Non vi sono ragioni per discostarsi da questi principi, non senza osservare come la più volte menzionata sentenza C. Cass. 10499/14 – alla quale interamente ci si richiama – sia stata resa, in termini con la fattispecie qui dedotta, nei confronti della stessa S. spa; sebbene con riguardo a diverso accertamento d’imposta.

Ora, adattando tali regole operative al caso di specie (nel quale, diversamente da quanto affermato dalla parte controricorrente, non sussiste alcuna pronuncia definitiva di annullamento del diniego di condono, essendo la sentenza CTR Sicilia n. 300/18/10 ancora sub iudice in quanto gravata per cassazione dall’agenzia delle entrate) ha errato la commissione tributaria regionale nel ritenere ammissibile la definizione della vertenza ex art.15 cit., posto che: – come pacifico in causa, l’azione penale (udienza preliminare fissata il 25.5.01) era stata proposta allorquando la società aveva in S.S. il proprio legale rappresentante ed AU, risultando questi cessato dalla carica, con il subentro di S.A., soltanto 1’8.4.03; – in forza di tale rapporto di rappresentanza ed immedesimazione organica, l’avvenuta proposizione di tale azione penale ostava all’accesso al condono da parte della persona giuridica; – la preclusione non poteva venire meno per effetto nè dell’avvenuta presentazione dell’istanza di condono da parte di un diverso legale rappresentante non raggiunto da alcuna imputazione, nè della assoluzione di S.S. dal reato contestatogli, in quanto intervenuta (14.6.05) ben oltre il termine (ancorchè prorogato) di definizione per condono.

p. 3. Ne segue, in definitiva, la cassazione della sentenza impugnata, con decisione nel merito di rigetto del ricorso introduttivo della S. spa.
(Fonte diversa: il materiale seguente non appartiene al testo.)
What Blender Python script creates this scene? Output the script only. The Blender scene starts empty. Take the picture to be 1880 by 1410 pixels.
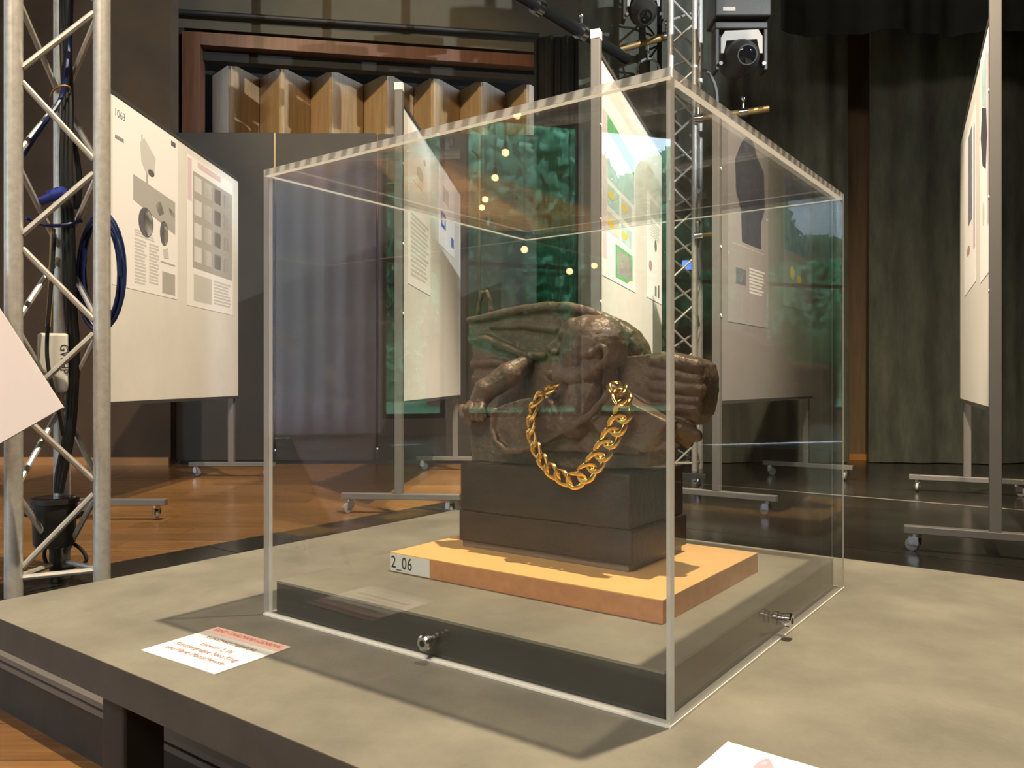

Visto il consolidarsi soltanto in corso di causa del su riportato indirizzo interpretativo di legittimità, sussistono i presupposti per la compensazione delle spese dell’intero giudizio.

P.Q.M.

La Corte:

– accoglie il ricorso;

– cassa la sentenza impugnata e, decidendo nel merito, rigetta il ricorso introduttivo;

– compensa le spese dell’intero giudizio.

Così deciso in Roma, nella Camera di consiglio della Sezione Quinta Civile, il 13 settembre 2018.